Perspektif Cinta Menurut Ibnu Malik


 Cinta umumnya dimaknai bahagianya hati saat bersama dengan objek yang dicinta. Jadi cinta adalah bentuk kata yang musytaq tidak jamid. Dalam khazanah sastra, banyak sekali syair cinta, seperti dalam “Syair Laila Majnun” yang dijadikan referensi dalam melancarkan rayuan gombal, namun sedikit sekali yang mengambil pelajaran cinta dalam kaidah-kaidah nahwu, semisal yang termaktub dalam Nadzom Alfiah Ibnu Malik.

Ibnu Malik berkata:

ويرفع الفاعل فعل أضمرا # كمثل زيد في جواب من قرأ

“Fa’il terkadang bisa dibaca rofa’ oleh fi’il yang disimpan, Seperti ucapan kata “zaid” sebagai jawaban dari pertanyaan “siapa orang yang membaca?”.

Artinya:

Ada tipikal seseorang yang sedang jatuh cinta tapi, memilih untuk menyimpan sejenak perasaan itu, bukan tak beralasan, namun karena dia beranggapan bahwa cinta untuk saat ini hanya sebuah hasrat yang belum mencapai tingkat kebutuhan. Namun bukan berarti dia melupakan cinta tersebut, dia tetap mencinta tapi dengan cara yang samar/Cinta dalam diam. Karena dia berfikir jauh kedepan, mempersiapakan diri sebaik mungkin agar dia menjadi sosok yang pantas.
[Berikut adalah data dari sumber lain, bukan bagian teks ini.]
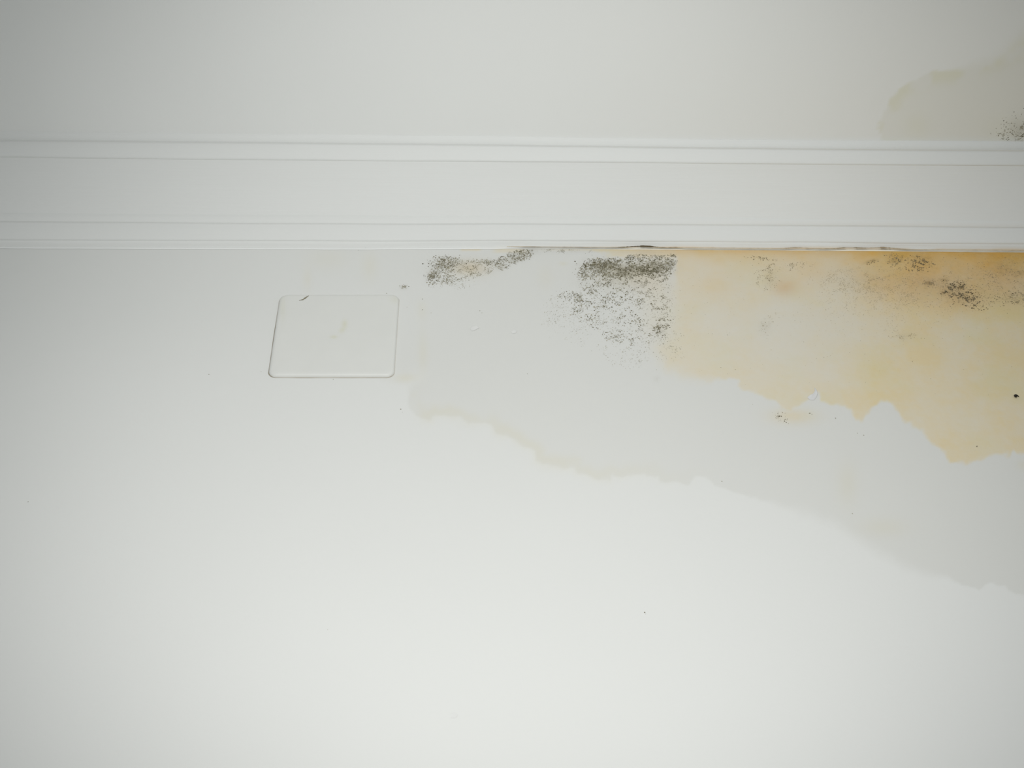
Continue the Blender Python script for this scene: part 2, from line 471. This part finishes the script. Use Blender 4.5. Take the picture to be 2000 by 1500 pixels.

Dia mencinta dengan cara yang berbeda, namun indah. Sebab cinta bukan hanya sekadar tentang merasa nyaman, melainkan, lebih kepada” memberi rasa nyaman.” Karena cinta bukan hanya menerima, tapi memberi dan menerima.

وَحَلَّتْ سَوَادَ الْقَلْبِ لَا اَنَا بَاغِيَا # سِوَاهَا وَلَا عَنْ حُبِّهَا مُتَرَاخِيَا

Dan dia tetap menjadi pujaanku, tiada sekali-kali aku menginginkan selain dia, dan tidak pula cintaku mengendur.

Nah, pembaca sekalian, demikianlah dahsyatnya nadzom Alfiah Ibnu Malik. Semakin cinta kita akan kaidah-kaidah Nahwu, maka akan semakin banyak kita temukan petuah kehidupan dalam Nadhom Alfiah Ibnu Malik, termasuk didalamnya syair-syair cinta.